YOUR OBJECTIVE:
The line containing "R = math.radians" marks the end: extract everything from the first line of the data through that line, exactly, with no pictures.

MATERIAL PROVIDED:
┄┄┄┄┄┄┄┄┄┄┄┄┄┄┄┄┄┄┄┄

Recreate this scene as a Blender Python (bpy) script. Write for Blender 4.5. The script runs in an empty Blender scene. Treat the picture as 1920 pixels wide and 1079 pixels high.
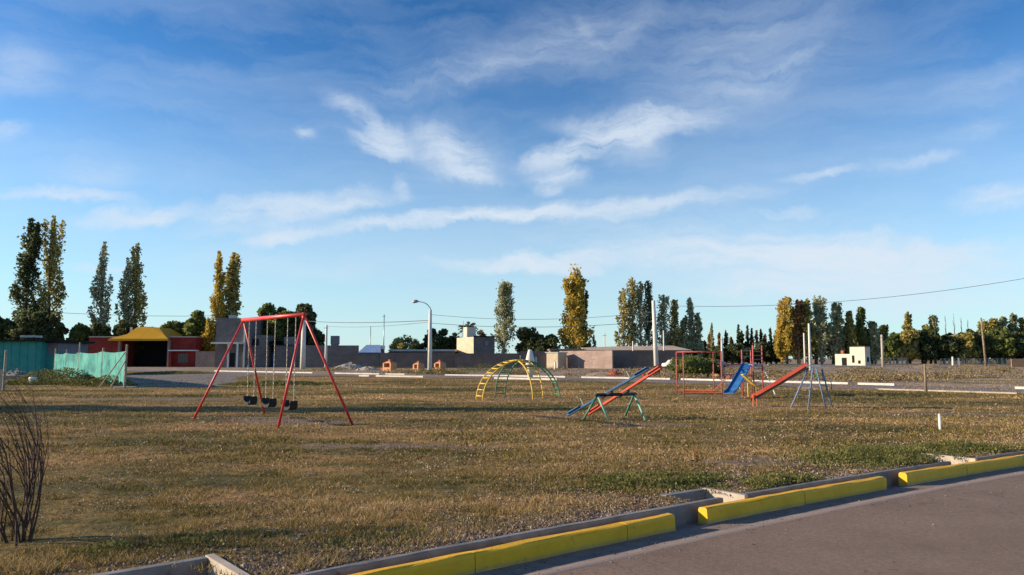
import bpy, math, random
import numpy as np
from mathutils import Vector, Matrix, noise as mn

random.seed(7); RNG = np.random.default_rng(7)
C = bpy.context.scene.collection
SC = bpy.context.scene
R = math.radians

# ------------------------------------------------------------------ camera, sky, sun
F_PX = 1420.0; PITCH = math.atan(132.5 / F_PX); CAM_H = 1.6
cam_d = bpy.data.cameras.new('camera'); cam = bpy.data.objects.new('camera', cam_d); C.objects.link(cam)
cam.location = (0, 0, CAM_H); cam.rotation_euler = (R(90) + PITCH, 0, 0)
cam_d.sensor_width = 36; cam_d.lens = 36 * F_PX / 1920; cam_d.clip_end = 6000; cam_d.clip_start = .05
SC.camera = cam
SC.render.resolution_x = 1024; SC.render.resolution_y = 575
SC.view_settings.view_transform = 'Standard'; SC.view_settings.look = 'None'
SC.view_settings.gamma = 1; SC.view_settings.exposure = 0.6

SUN_EL = R(18); SUN_DIR = Vector((-math.cos(SUN_EL), -.01 * math.cos(SUN_EL), math.sin(SUN_EL))).normalized()  # towards the sun
sun_d = bpy.data.lights.new('sun', 'SUN'); sun_d.energy = 5; sun_d.angle = R(.5); sun_d.color = (1, .80, .56)
sun = bpy.data.objects.new('sun', sun_d); C.objects.link(sun)
sun.rotation_euler = SUN_DIR.to_track_quat('Z', 'Y').to_euler(); sun.location = (-40, 5, 30)

def ray(px, py):
    u = (px - 960) / F_PX; v = (539.5 - py) / F_PX
    return Vector((u, math.cos(PITCH) - math.sin(PITCH) * v, math.sin(PITCH) + math.cos(PITCH) * v))
def gp(px, py, z=0.0):            # survey: where a sight line meets height z
    r = ray(px, py); k = (z - CAM_H) / r.z; return Vector((r.x * k, r.y * k, z))
def at(px, py, Y):                # survey: where a sight line is at distance Y
    r = ray(px, py); k = Y / r.y; return Vector((r.x * k, Y, CAM_H + r.z * k))
def zh(py, Y): return at(960, py, Y).z
def xh(px, Y): return at(px, 672, Y).x

w = bpy.data.worlds.new('World'); SC.world = w; w.use_nodes = True
nt = w.node_tree; N = nt.nodes; L = nt.links; N.clear()
def nd(tree, typ, **kw):
    n = tree.nodes.new(typ)
    for k, v in kw.items(): setattr(n, k, v)
    return n
def mth(tree, op, a, b=None, clamp=False):
    n = nd(tree, 'ShaderNodeMath', operation=op, use_clamp=clamp)
    for i, x in enumerate((a, b)):
        if x is None: continue
        if isinstance(x, (int, float)): n.inputs[i].default_value = x
        else: tree.links.new(x, n.inputs[i])
    return n.outputs[0]
out = nd(nt, 'ShaderNodeOutputWorld'); bg = nd(nt, 'ShaderNodeBackground')
sky = nd(nt, 'ShaderNodeTexSky', sky_type='NISHITA', sun_disc=False)
sky.sun_elevation = SUN_EL; sky.sun_rotation = math.atan2(SUN_DIR.x, SUN_DIR.y)
sky.air_density = 1.0; sky.dust_density = 0.15; sky.ozone_density = 2.2; sky.altitude = 700
bg.inputs['Strength'].default_value = 0.15
tc = nd(nt, 'ShaderNodeTexCoord'); sep = nd(nt, 'ShaderNodeSeparateXYZ'); L.new(tc.outputs['Generated'], sep.inputs[0])
az = mth(nt, 'ARCTAN2', sep.outputs[0], sep.outputs[1]); el = mth(nt, 'ARCSINE', sep.outputs[2])
cmb = nd(nt, 'ShaderNodeCombineXYZ'); L.new(az, cmb.inputs[0]); L.new(el, cmb.inputs[1])
# warp the direction so the cloud edges are ragged
wn = nd(nt, 'ShaderNodeTexNoise'); wn.inputs['Scale'].default_value = 5.5; wn.inputs['Detail'].default_value = 9; wn.inputs['Roughness'].default_value = .62; wn.inputs['Distortion'].default_value = .35
L.new(cmb.outputs[0], wn.inputs['Vector'])
ws = nd(nt, 'ShaderNodeVectorMath', operation='SUBTRACT'); L.new(wn.outputs['Color'], ws.inputs[0]); ws.inputs[1].default_value = (.5, .5, .5)
wm = nd(nt, 'ShaderNodeVectorMath', operation='MULTIPLY'); L.new(ws.outputs[0], wm.inputs[0]); wm.inputs[1].default_value = (.13, .09, 0)
wa = nd(nt, 'ShaderNodeVectorMath', operation='ADD'); L.new(cmb.outputs[0], wa.inputs[0]); L.new(wm.outputs[0], wa.inputs[1])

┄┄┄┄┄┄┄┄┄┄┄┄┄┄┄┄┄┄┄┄

WRITTEN REPLY:
Recreate this scene as a Blender Python (bpy) script. Write for Blender 4.5. The script runs in an empty Blender scene. Treat the picture as 1920 pixels wide and 1079 pixels high.
import bpy, math, random
import numpy as np
from mathutils import Vector, Matrix, noise as mn

random.seed(7); RNG = np.random.default_rng(7)
C = bpy.context.scene.collection
SC = bpy.context.scene
R = math.radians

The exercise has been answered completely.